June 16, 2017 (originally published by The ARTery)
By Jim Petosa
“Ambition’s debt is paid!”
So cries one of the conspirators moments after the death of Julius Caesar in Shakespeare’s play. It is uttered as a slogan, a moral summation to an act of violence that the speaker believes is as inevitable as it is just.
The line in performance is most likely shouted with assurance and conviction by the actor. And, most importantly, it must illuminate a moment that depicts moral certainty when such certainty is far from universally accepted.
Great tragedy is born from such a moment of conflict and chaos. A tragic fall, while a clear diminution of a character’s moral status, is still a fall — something that throws us off-balance, experienced as a surprise, even though we are forewarned (in this case, repeatedly, by a soothsayer). And yet, it hangs in the air with the starkness of its own inevitability.
In “Julius Caesar,” Shakespeare uses the Roman republic’s deified emperor to explore the tragedy of those who used villainous means to exert their justified ends — only to be enmired in the destructive chaos they created, which does little to resurrect their beloved republic.
Like all great plays, “Julius Caesar” finds its potency in its time of revival. All productions intersect in at least three points: the time of their writing, the time they are depicting and the time of the production at hand. In my lifetime, I have seen or read about interpretations of the play that make potent use of this temporal tension. I’ve seen a Washington, D.C.-based version of the play that cast the morally conflicted and debased former “mayor for life” Marion Barry in the title role. We’ve read about the 2012 Guthrie Theater production that featured an Obama-esque actor. We’ve seen fascist, socialist and corporate Caesars. There’s really no end to how the character of Caesar can be used to create a sociological mirror that reflects and refracts the play and its historic moment as a means to understanding some present time.

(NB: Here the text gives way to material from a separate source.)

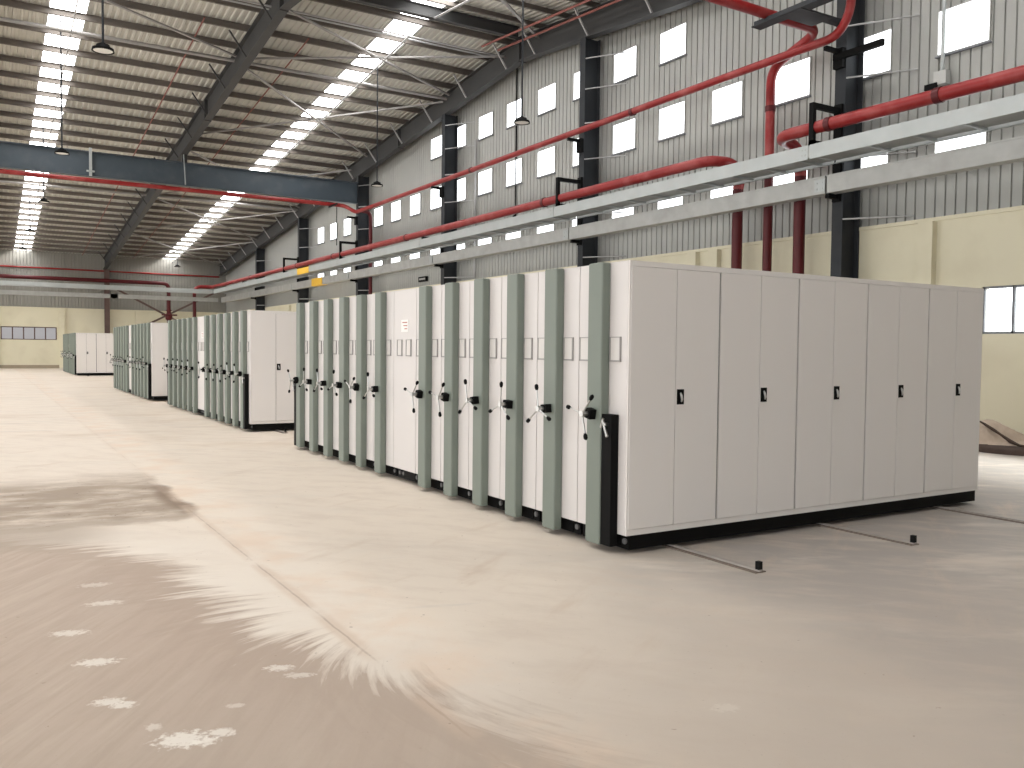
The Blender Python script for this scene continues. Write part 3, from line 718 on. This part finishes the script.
# floor rails with end stops
rn = [(.495,'left'), (2.22,'middle'), (3.93,'right')]
for bi, (bn, bx, by, cnt) in enumerate(blocks):
    for x, nm in rn:
        if bi and nm != 'left': continue
        a = by-.85; b_ = by+PITCH*cnt+.5
        if bi: a = by-.45; b_ = by+PITCH*cnt+.1
        t = MB().box(bx+x-.05, a, 0, bx+x+.05, b_, .007, 1).box(bx+x-.014, a, .007, bx+x+.014, b_, .022).build('floor_rail', [M['rail'], M['rail_base']])
        tag(t, 'flat steel floor rail under the %s shelving block%s' % (bn, ', %s one of three' % nm if bi == 0 else ''), 'rail', 'floor rails of the shelving')
        MB().box(bx+x-.017, a+.0, .02, bx+x+.017, a+.035, .075).build('end_stop', M['rubber'], t)

# heap of sacking by the right wall
def heap():
    t = empty('sackcloth_heap', (10.05, 2.2, 0)); tag(t, 'crumpled tan sackcloth heap on dark earth beside the right wall', 'sackcloth')
    nx, ny = 26, 34; vs = []; fs = []
    rnd = random.Random(3)
    ph = [(rnd.uniform(2,7), rnd.uniform(2,7), rnd.uniform(0,6), rnd.uniform(.006,.022)) for _ in range(9)]
    for j in range(ny+1):
        for i in range(nx+1):
            u = i/nx*2-1; v = j/ny*2-1
            x = u*.72; y = v*1.45
            e = max(0, 1-abs(u)**3)*max(0, 1-abs(v)**3)
            z = .085 + .42*math.exp(-((y-.85)/(.55 if y > .85 else .42))**2)*(1-abs(u)**2.4) + .12*math.exp(-((y+.5)/.5)**2)*(1-abs(u)**3)
            z += sum(a*math.sin(fx_*x*2+fy_*y*2+p) for fx_, fy_, p, a in ph)*.9
            z = max(.07, z*(.35+.65*e))
            x += .05*math.sin(5*y+1); y += .06*math.sin(6*x)
            vs.append((x, y, z))
    for j in range(ny):
        for i in range(nx):
            a = j*(nx+1)+i; fs.append((a, a+1, a+nx+2, a+nx+1))
    o = MB()._add(vs, fs, 0, True).build('sackcloth', M['tarp'], t)
    s = o.modifiers.new('thick', 'SOLIDIFY'); s.thickness = .025
    vs = []; fs = []; n = 40
    prof = [(1.0,.0),(.98,.05),(.9,.085),(.6,.1),(0,.1)]
    for r, z in prof:
        for k in range(n):
            a = 2*PI*k/n; q = r*(1+.10*math.sin(3*a+1)+.06*math.sin(7*a))
            vs.append((q*.84*math.cos(a)-.12, q*1.5*math.sin(a)-.12, z))
    for i in range(len(prof)-1):
        for k in range(n):
            a = i*n+k; b_ = i*n+(k+1) % n; fs.append((a, b_, b_+n, a+n))
    MB()._add(vs, fs, 0, True).build('earth_bed', M['mud'], t)
    hem = [(-.40,.80,.45),(-.42,.68,.40),(-.44,.52,.32),(-.46,.40,.26),(-.50,.22,.17),(-.55,.05,.12),(-.58,-.15,.10),(-.60,-.4,.09),(-.56,-.7,.12),(-.58,-1.0,.09)]
    MB().tube(hem, [.008,.02,.026,.018,.03,.02,.032,.022,.03,.01], 8).build('hem', M['mud'], t)
heap()

# ------------------------------------------------------------------ light and camera
W = bpy.data.worlds.new('world'); SC.world = W; W.use_nodes = True
nt = W.node_tree; bg = nt.nodes['Background']
sk = nt.nodes.new('ShaderNodeTexSky'); sk.sky_type = 'HOSEK_WILKIE'; sk.sun_direction = Vector((.6, .3, .75)).normalized(); sk.turbidity = 6
mxn = nt.nodes.new('ShaderNodeMix'); mxn.data_type = 'RGBA'; mxn.inputs[0].default_value = .12; mxn.inputs[6].default_value = (1,1,1,1)
nt.links.new(sk.outputs[0], mxn.inputs[7]); nt.links.new(mxn.outputs[2], bg.inputs['Color']); bg.inputs['Strength'].default_value = 9.0
for a, b_ in UNSEEN_DOORS:
    l = bpy.data.lights.new('unseen_doorway_portal', 'AREA'); l.shape = 'RECTANGLE'; l.size = DH; l.size_y = b_-a; l.cycles.is_portal = True
    o = bpy.data.objects.new('unseen_doorway_portal', l); COL.objects.link(o); o.location = (XL-.1, (a+b_)/2, DH/2); o.rotation_euler = (0, -PI/2, 0)

l = bpy.data.lights.new('window_portal', 'AREA'); l.shape = 'RECTANGLE'; l.size = lw[3]-lw[2]; l.size_y = lw[1]-lw[0]; l.cycles.is_portal = True
o = bpy.data.objects.new('window_portal', l); COL.objects.link(o); o.location = (XM+.15, (lw[0]+lw[1])/2, (lw[2]+lw[3])/2); o.rotation_euler = (0, PI/2, 0)
l = bpy.data.lights.new('unseen_doorway_portal', 'AREA'); l.shape = 'RECTANGLE'; l.size = ADDED_DOOR[1]-ADDED_DOOR[0]; l.size_y = ADDED_DOOR[2]; l.cycles.is_portal = True
o = bpy.data.objects.new('unseen_doorway_portal', l); COL.objects.link(o); o.location = ((ADDED_DOOR[0]+ADDED_DOOR[1])/2, YN-.1, ADDED_DOOR[2]/2); o.rotation_euler = (PI/2, 0, 0)
sun = bpy.data.lights.new('sun', 'SUN'); sun.energy = 26.0; sun.angle = math.radians(24); sun.color = (1,.97,.92)
so = bpy.data.objects.new('sun', sun); COL.objects.link(so); so.location = (30,5,20)
so.rotation_euler = Vector((-3.3, .55, -2.3)).to_track_quat('-Z', 'Y').to_euler()
cam = bpy.data.cameras.new('camera'); co = bpy.data.objects.new('camera', cam); COL.objects.link(co); SC.camera = co
yaw, pitch, roll = .5480676, -.0388812, .0102004; F = 862.614
f = Vector((math.sin(yaw)*math.cos(pitch), math.cos(yaw)*math.cos(pitch), math.sin(pitch)))
r = Vector((math.cos(yaw), -math.sin(yaw), 0)); u = r.cross(f)
r2 = r*math.cos(roll) + u*math.sin(roll); u2 = -r*math.sin(roll) + u*math.cos(roll)
co.matrix_world = Matrix(((r2.x,u2.x,-f.x,-3.99544),(r2.y,u2.y,-f.y,-4.92977),(r2.z,u2.z,-f.z,1.49616),(0,0,0,1)))
cam.sensor_width = 36; cam.lens = F*36/1024; cam.clip_end = 300; cam.clip_start = .05

vs_ = SC.view_settings; vs_.view_transform = 'Standard'; vs_.look = 'None'; vs_.exposure = -0.22; vs_.gamma = 1; vs_.use_curve_mapping = False
SC.cycles.use_denoising = True
SC.cycles.max_bounces = 10; SC.cycles.diffuse_bounces = 6
SC.cycles.sample_clamp_indirect = 8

Shakespeare’s plays provide ripe opportunities for such interpretive musings. Consider Barbara Garson’s “MacBird!” Written in 1967, the satire revisited Shakespeare’s “Macbeth” in the post-JFK assassination era that skewered LBJ by imagining him as the conniving title character. In performance, Ian McKellen’s Richard III exuded a spidery Nazi creepiness to memorable effect. The mirrors of interpretation collude with the mirrors of history and/or current events in ways that theater artists and audiences have been evoking for years.
Two years ago, a Donald Trump-inspired Julius Caesar might have been the stuff of farce, owing more to Aristophanes and Molière. Somewhere down the road, such farcical treatment may be where the current saga finds its resolution. But, now, five months into this young, unpredictable presidency, we don’t seem to be farcing around. This is serious.